• DESCRIPTION OF THE TASK
Skip the pictures. Reproduce all other material exactly.
━━━ MATERIAL PROVIDED
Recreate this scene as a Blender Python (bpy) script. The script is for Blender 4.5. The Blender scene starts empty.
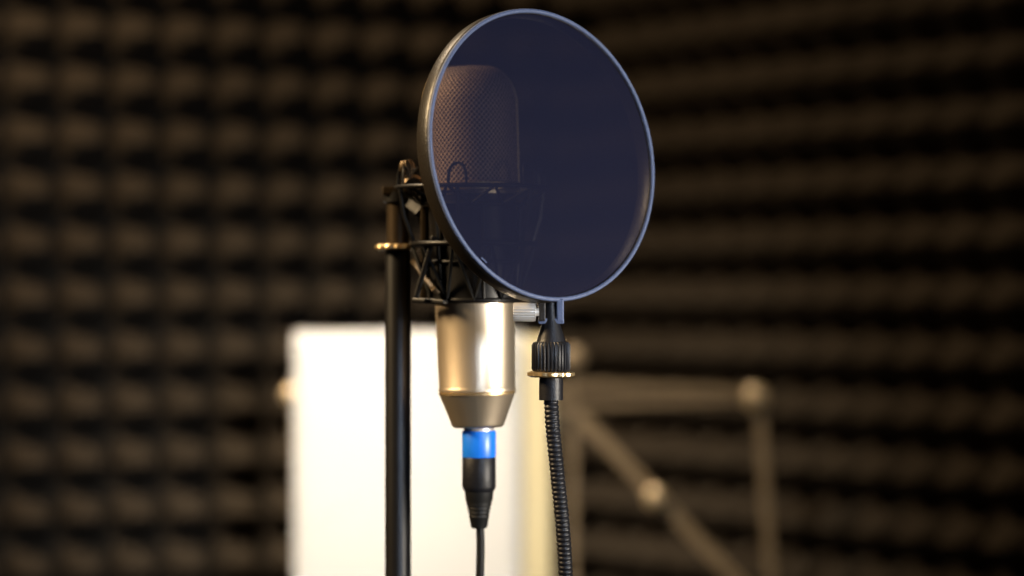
import bpy, math, random
from mathutils import Vector, Matrix
random.seed(3)
F=2418.0; H=1.45
def W(px,py,d): return Vector(((px-512)*d/F, d, H+(288-py)*d/F))
sc=bpy.context.scene
try:
    sc.view_settings.view_transform='Standard'; sc.view_settings.look='None'
except Exception as e: print(e)
col=sc.collection
# ---------------- materials
def mat(name,c,rough=0.5,metal=0.0,c2=None,nscale=60,bump=0.0,bscale=300,coat=0,spec=0.5):
    m=bpy.data.materials.new(name); m.use_nodes=True; nt=m.node_tree; b=nt.nodes['Principled BSDF']
    b.inputs['Roughness'].default_value=rough; b.inputs['Metallic'].default_value=metal
    b.inputs['Coat Weight'].default_value=coat; b.inputs['Specular IOR Level'].default_value=spec
    tc=nt.nodes.new('ShaderNodeTexCoord')
    n=nt.nodes.new('ShaderNodeTexNoise'); n.inputs['Scale'].default_value=nscale; n.inputs['Detail'].default_value=4
    nt.links.new(tc.outputs['Object'],n.inputs['Vector'])
    r=nt.nodes.new('ShaderNodeValToRGB'); c2=c2 or tuple(x*0.8 for x in c)
    r.color_ramp.elements[0].position=.3; r.color_ramp.elements[1].position=.7
    r.color_ramp.elements[0].color=(*c2,1); r.color_ramp.elements[1].color=(*c,1)
    nt.links.new(n.outputs['Fac'],r.inputs['Fac']); nt.links.new(r.outputs['Color'],b.inputs['Base Color'])
    if bump:
        n2=nt.nodes.new('ShaderNodeTexNoise'); n2.inputs['Scale'].default_value=bscale
        nt.links.new(tc.outputs['Object'],n2.inputs['Vector'])
        bp=nt.nodes.new('ShaderNodeBump'); bp.inputs['Strength'].default_value=bump; bp.inputs['Distance'].default_value=0.001
        nt.links.new(n2.outputs['Fac'],bp.inputs['Height']); nt.links.new(bp.outputs['Normal'],b.inputs['Normal'])
    return m
M_foam=mat('acoustic_foam',(0.062,0.046,0.030),0.95,c2=(0.046,0.034,0.022),nscale=6,bump=.4,bscale=200,spec=0.1)
M_floor=mat('carpet_floor',(0.03,0.025,0.022),0.95,bump=.5)
M_ceil=mat('ceiling_paint',(0.05,0.042,0.035),0.9)
M_blk=mat('black_satin_metal',(0.005,0.0045,0.0045),0.4,0.0,spec=.22)
M_brz=mat('brown_dark_metal',(0.06,0.042,0.024),0.38,0.8)  # brown hardware metal; on the upper tube it stands in for light
M_plastic=mat('black_plastic',(0.007,0.007,0.009),0.42,bump=.2,bscale=900,spec=.28)
M_hoop=mat('hoop_plastic',(0.013,0.010,0.007),0.36,bump=.2,bscale=800,spec=.32)
M_edge=mat('hoop_cool_lit_plastic',(0.070,0.092,0.165),0.55,bump=.3,bscale=800,spec=.35)  # blue-grey paints cool light onto the front of the hoop plastic
M_gold=mat('brass',(0.60,0.44,0.23),0.35,0.9)
M_sil=mat('nickel',(0.65,0.63,0.60),0.35,0.6)
M_body=mat('champagne_mic_body',(0.85,0.71,0.53),0.34,0.94,c2=(0.81,0.67,0.50),bump=.1,bscale=1500)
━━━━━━
• REPLY TO THE TASK
Recreate this scene as a Blender Python (bpy) script. The script is for Blender 4.5. The Blender scene starts empty.
import bpy, math, random
from mathutils import Vector, Matrix
random.seed(3)
F=2418.0; H=1.45
def W(px,py,d): return Vector(((px-512)*d/F, d, H+(288-py)*d/F))
sc=bpy.context.scene
try:
    sc.view_settings.view_transform='Standard'; sc.view_settings.look='None'
except Exception as e: print(e)
col=sc.collection
# ---------------- materials
def mat(name,c,rough=0.5,metal=0.0,c2=None,nscale=60,bump=0.0,bscale=300,coat=0,spec=0.5):
    m=bpy.data.materials.new(name); m.use_nodes=True; nt=m.node_tree; b=nt.nodes['Principled BSDF']
    b.inputs['Roughness'].default_value=rough; b.inputs['Metallic'].default_value=metal
    b.inputs['Coat Weight'].default_value=coat; b.inputs['Specular IOR Level'].default_value=spec
    tc=nt.nodes.new('ShaderNodeTexCoord')
    n=nt.nodes.new('ShaderNodeTexNoise'); n.inputs['Scale'].default_value=nscale; n.inputs['Detail'].default_value=4
    nt.links.new(tc.outputs['Object'],n.inputs['Vector'])
    r=nt.nodes.new('ShaderNodeValToRGB'); c2=c2 or tuple(x*0.8 for x in c)
    r.color_ramp.elements[0].position=.3; r.color_ramp.elements[1].position=.7
    r.color_ramp.elements[0].color=(*c2,1); r.color_ramp.elements[1].color=(*c,1)
    nt.links.new(n.outputs['Fac'],r.inputs['Fac']); nt.links.new(r.outputs['Color'],b.inputs['Base Color'])
    if bump:
        n2=nt.nodes.new('ShaderNodeTexNoise'); n2.inputs['Scale'].default_value=bscale
        nt.links.new(tc.outputs['Object'],n2.inputs['Vector'])
        bp=nt.nodes.new('ShaderNodeBump'); bp.inputs['Strength'].default_value=bump; bp.inputs['Distance'].default_value=0.001
        nt.links.new(n2.outputs['Fac'],bp.inputs['Height']); nt.links.new(bp.outputs['Normal'],b.inputs['Normal'])
    return m
M_foam=mat('acoustic_foam',(0.062,0.046,0.030),0.95,c2=(0.046,0.034,0.022),nscale=6,bump=.4,bscale=200,spec=0.1)
M_floor=mat('carpet_floor',(0.03,0.025,0.022),0.95,bump=.5)
M_ceil=mat('ceiling_paint',(0.05,0.042,0.035),0.9)
M_blk=mat('black_satin_metal',(0.005,0.0045,0.0045),0.4,0.0,spec=.22)
M_brz=mat('brown_dark_metal',(0.06,0.042,0.024),0.38,0.8)  # brown hardware metal; on the upper tube it stands in for light
M_plastic=mat('black_plastic',(0.007,0.007,0.009),0.42,bump=.2,bscale=900,spec=.28)
M_hoop=mat('hoop_plastic',(0.013,0.010,0.007),0.36,bump=.2,bscale=800,spec=.32)
M_edge=mat('hoop_cool_lit_plastic',(0.070,0.092,0.165),0.55,bump=.3,bscale=800,spec=.35)  # blue-grey paints cool light onto the front of the hoop plastic
M_gold=mat('brass',(0.60,0.44,0.23),0.35,0.9)
M_sil=mat('nickel',(0.65,0.63,0.60),0.35,0.6)
M_body=mat('champagne_mic_body',(0.85,0.71,0.53),0.34,0.94,c2=(0.81,0.67,0.50),bump=.1,bscale=1500)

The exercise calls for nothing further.